What hurts the most

I may act like I'm fine with what people say when I'm near them or talking to them but it hurts a lot behind closed doors or when no one can see or hear me after I look back at it when I'm alone.

Let's just say some stuff happened yesterday that didn't go down so well at the end.

I had left a group chat that included me and some friends in it. (Not going to say who was in it. They already know who they are.) Anyways after I had left I was told by a friend to just wait a day before I was invited back into the chat.

Timeskip forward to a few minutes ago another friend asked if I was ready to come back to both chats. One that had to do with dokkan content and random stuff and a main one with all my friends in there. Anyways once I looked at the Dokkan one I was like ok this is the same as usual. But when I looked at the main one I saw some weird stuff there. Scroll up to where I left and then there was some stuff being talked about. Like how someone was getting annoyed about how me being triggered about certain stuff and another knowing why I and them would getting into some fights.

I mean I understand that I get angry for things just because I don't like it but really? Ya go and talk behind my back about it? Well then. I guess I know who to trust and who not to trust.
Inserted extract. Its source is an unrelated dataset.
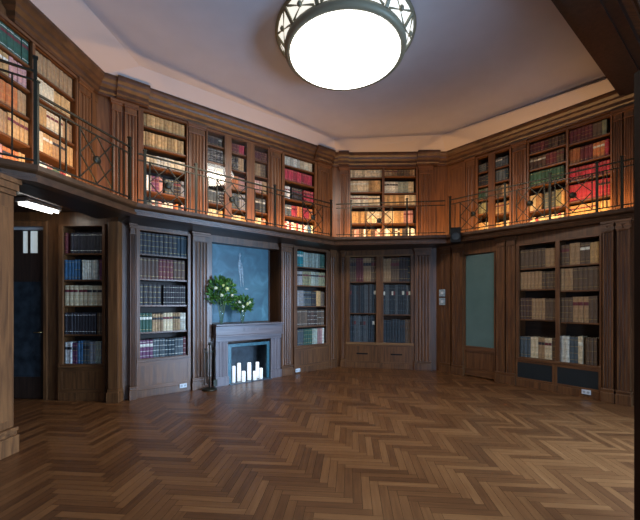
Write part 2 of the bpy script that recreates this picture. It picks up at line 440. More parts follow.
def bookcase(W, cid, px0, px1, ytop, ybot, pxref, cols, label, base=0, depth=.34, frame=.035, glass=False, stilemat='wood', panel=None, drawers=False, grille=False, topz=None, botz=None, railmat='woodh', zfloor=0.0, group=None, cat='bookcase'):
    """cols: list of (pxa, pxb, [(y_books_top, y_shelf, kwargs)...]) ; pixel rows are read at the column centre.
       base: front plane offset into the room.  the thing stands at z = botz"""
    s0, s1 = W.s(px0, base), W.s(px1, base)
    z1 = topz if topz is not None else W.z(pxref, ytop, base)
    z0 = botz if botz is not None else W.z(pxref, ybot, base)
    org = W.at(s0, base, zfloor)
    t = thing('bookcase', label, cat, org, W.rz, group)
    w = s1 - s0; zl = lambda z: z - zfloor
    WM = M[stilemat]
    # sides, back, top
    for a in (0, w - .02):
        mb = MB(); mb.box(a, a + .02, 0, depth, zl(z0), zl(z1), M['wood']); mb.build('side_panel', t)
    mb = MB(); mb.box(.021, w - .021, depth - .015, depth, zl(z0), zl(z1), M['woodback']); mb.build('back_panel', t)
    mb = MB(); mb.box(.021, w - .021, 0.02, depth - .016, zl(z1) - .03, zl(z1), M['woodh']); mb.build('top_board', t)
    edges = [W.s(c[0], base) - s0 for c in cols], [W.s(c[1], base) - s0 for c in cols]
    # stiles: left edge, between the columns, right edge
    xs = [0] + [e for pair in zip(*edges) for e in pair] + [w]
    for k in range(0, len(xs), 2):
        a, b_ = xs[k], xs[k+1]
        if b_ - a > .012:
            mb = MB(); mb.box(a + .0005, b_ - .0005, -.015, .018, zl(z0), zl(z1), WM); mb.build('stile', t, .004)
            if 0 < k < len(xs) - 2:
                mb = MB(); mb.box((a + b_)/2 - .012, (a + b_)/2 + .012, .019, depth - .016, zl(z0), zl(z1) - .031, M['wood']); mb.build('divider', t)
    lowest = 9
    for (pa, pb, rows), a, b_ in zip(cols, *edges):
        pc = (pa + pb)/2
        zrows = [(W.z(pc, r[0], base), W.z(pc, r[1], base), r[2] if len(r) > 2 else {}) for r in rows]
        zsh = sorted(z for _, z, _ in zrows)
        ia = a - .006 if a > .03 else .021
        ib = b_ + .006 if b_ < w - .03 else w - .021
        mids = [(xs[k] + xs[k+1])/2 for k in range(0, len(xs), 2)]
        ia = max([.0215] + [q + .0125 for q in mids[1:-1] if q < (a + b_)/2]); ib = min([w - .0215] + [q - .0125 for q in mids[1:-1] if q > (a + b_)/2])
        for i, (zt, zs, kw) in enumerate(zrows):
            mb = MB(); mb.box(ia, ib, .0195, depth - .016, zl(zs) - .024, zl(zs), M['woodh']); mb.build('shelf', t)
            lowest = min(lowest, zs)
            zn = min([q for q in zsh if q > zs + .01] + [z1 - .006])
            for f in kw.get('fills', [kw]):
                f = dict(f); pal = f.pop('pal', ['brown']); top = f.pop('top', zt)
                fill(W, s0 + max(ia, a - .02 if a > .03 else .0215), s0 + min(ib, b_ + .02 if b_ < w - .03 else w - .0215), zs + .0005, top, pal, cid, i + 1, d=base - .03, dep=min(.22, depth - .1), maxz=zn - .026, **f)
    mb = MB(); mb.box(.0005, w - .0005, -.018, -.0155, zl(z1) - .035, zl(z1), M[railmat]); 
    mb.box(.0005, w - .0005, -.0155, .018, zl(z1) - .035, zl(z1), M[railmat]) if False else None
    mb.build('top_rail', t)
    if panel is not None:       # closed front below the books
        zp = panel
        mb = MB(); mb.box(.001, w - .001, -.03, -.0155, zl(lowest) - .05, zl(lowest) - .001, M[railmat]); mb.build('lower_rail', t, .004)
        p = MB(); n = 2 if drawers or grille else 1
        p.box(.001, w - .001, -.0255, -.0158, zl(z0), zl(z0) + .12, M['wood'])
        p.build('plinth', t, .003)
        top = zl(lowest) - .052; bot = zl(z0) + .122
        for k in range(n):
            a = .002 + k*(w/n); b_ = a + w/n - .004
            f = MB()
            e = .06 if n == 1 else .035
            f.box(a, a + e, -.024, -.0158, bot, top, M['wood']); f.box(b_ - e, b_, -.024, -.0158, bot, top, M['wood'])
            f.box(a + e, b_ - e, -.024, -.0158, bot, bot + e, M['woodh']); f.box(a + e, b_ - e, -.024, -.0158, top - e, top, M['woodh'])
            f.box(a + e, b_ - e, -.018, -.0158, bot + e, top - e, M['grille'] if grille else M['wood'])
            dn = f.build('drawer' if drawers else ('dark_panel' if grille else 'lower_panel'), t)
            if drawers:
                hd = MB(); zz = (bot + top)/2; c_ = (a + b_)/2
                hd.box(c_ - .13, c_ + .13, -.032, -.0185, zz - .014, zz + .014, M['black']); hd.build('handle', dn, .004)
    if glass:
        for (pa, pb, rows), a, b_ in zip(cols, *edges):
            g = MB(); g.box(a - .008, b_ + .008, -.019, -.0165, zl(lowest) + .002, zl(z1) - .038, M['glass']); g.build('glass_pane', t)
    CASES[cid] = dict(label=label, n=max(len(c[2]) for c in cols))
    return (s0, s1, z0, z1)

# ================================================================== LOWER STOREY
B = lambda *p, **k: dict(pal=list(p), **k)
# --- alcove bookcase at the left, under the gallery
ZL_TOP = 2.745
hA = bookcase(LA, 'alcove', 59, 105.5, 226, 402, 82, [
    (63.5, 102.5, [(232, 253, dict(fills=[B('maroon', until=.14), B('dark', start=.15, gilt='ivory', wmean=.04)])),
                (259, 279.5, dict(fills=[B('blue', 'blue', until=.42, wmean=.05), B('ivory', start=.43, until=.84, wmean=.035), B('plum', start=.85)])),
                (285, 305.5, B('cream', 'cream', wmean=.07, jitter=.03)),
                (312, 334.5, dict(fills=[B('dark', until=.78, wmean=.04, gilt='white'), B('umber', start=.79)])),
                (341, 364, B('white', 'plum', 'blue', 'slate', 'grey', 'sage', 'slate', wmean=.045, jitter=.1))])],
    'dark alcove bookcase beside the black door under the gallery', panel=.5, stilemat='wood', botz=0, topz=LA.z(82, 224))
# --- left of the fireplace
def rows(y, spec): return [(a, b_, c) for (a, b_), c in zip(y, spec)]
hB1 = bookcase(LB, 'left', 136, 190.5, 229, 392, 165, [
    (140, 187.5, rows([(233, 255), (258.5, 279.3), (284.5, 305), (312.5, 331.3), (338, 357)],
        [B('dark', 'dark', 'navy', wmean=.06), B('brown', 'maroon', 'brown', wmean=.06, bands=4),
         dict(fills=[B('dark', until=.5, wmean=.06), B('dark', start=.475, wmean=.032, gilt='ivory')]),
         B('green', 'calf', 'cream', 'calf', 'ivory', wmean=.045, label_p=.9),
         B('plum', 'slate', 'navy', 'slate', 'maroon', wmean=.046, gilt='ivory')]))],
    'tall walnut bookcase immediately left of the fireplace', panel=.5, botz=0, topz=LB.z(165, 231))
hB2 = bookcase(LB, 'right', 293.5, 329.5, 248, 369, 311, [
    (297, 326, rows([(252, 267.3), (271.5, 285.5), (290.5, 306), (309.5, 325.8), (328.5, 344.5)],
        [B('teal', 'sage', 'sage', 'green', wmean=.055), B('grey', 'olive', 'sage', 'olive', wmean=.055),
         B('grey', 'slate', 'dark', 'tan', 'umber', wmean=.05), B('umber', 'brown', 'umber', wmean=.05, gilt='ivory'),
         B('slate', 'green', 'sage', 'pink', 'ivory', wmean=.05)]))],
    'walnut bookcase immediately right of the fireplace', panel=.5, botz=0, topz=LB.z(311, 249))
hC = bookcase(LC, 'glazed', 345.5, 414, 254, 372, 380, [
    (350, 376, rows([(257, 281.5), (284, 313), (315, 342)],
        [B('umber', 'maroon', 'calf', 'umber', wmean=.055, label_p=.8), B('navy', 'slate', 'navy', 'dark', 'navy', wmean=.045, gilt='slate', bands=0, blocks=False, jitter=.02), B('navy', 'slate', 'navy', wmean=.045, gilt='slate', blocks=False, jitter=.02)])),
    (383.5, 410.5, rows([(257, 281.5), (284, 314.5), (319, 343)],
        [B('calf', 'umber', 'dark', 'navy', wmean=.055), B('navy', 'slate', 'navy', wmean=.045, gilt='slate', blocks=False, jitter=.02), B('navy', 'navy', 'navy', 'umber', 'olive', wmean=.055, gilt='slate')]))],
    'glass fronted double bookcase with two drawers in the far bay', panel=.5, botz=0, glass=True, drawers=True, railmat='honey', topz=LC.z(380, 255))
hD = bookcase(LD, 'brown', 516, 602, 242, 395, 558, [
    (519.5, 555.5, rows([(248, 267.5), (271, 289), (297.5, 319.5), (337, 358.5)],
        [B('umber', 'umber', 'calf', wmean=.07, bands=4), B('calf', 'umber', wmean=.055, bands=4), B('brown', 'calf', 'umber', wmean=.06, bands=4), B('slate', 'cream', 'calf', 'cream', 'umber', wmean=.055)])),
    (560, 599.5, rows([(242, 264), (267, 290), (296, 322.5), (336, 364)],
        [B('umber', 'calf', 'umber', 'tan', 'olive', wmean=.062), B('calf', 'umber', 'umber', wmean=.07, bands=4), B('umber', 'calf', 'umber', wmean=.065, bands=4), dict(fills=[B('ivory', 'slate', 'cream', until=.62, wmean=.06), B('umber', start=.63)])]))],
    'double bookcase of old brown volumes on the right wall', panel=.5, botz=0, grille=True, topz=LD.z(558, 239))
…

What hurts the most is not the way they said it, but how I could tell they meant it. Were honest about it.

Even if it doesn't matter. To me it does.

I guess I'm gonna have some trust issues with friends and may have to leave some behind.

That's all I have to say.

Also the BakaNews that I did  yesterday is the last I will ever do of it.

I'm discontinuing it. I apologize if you liked it, but I've lost interest in it. So sorry.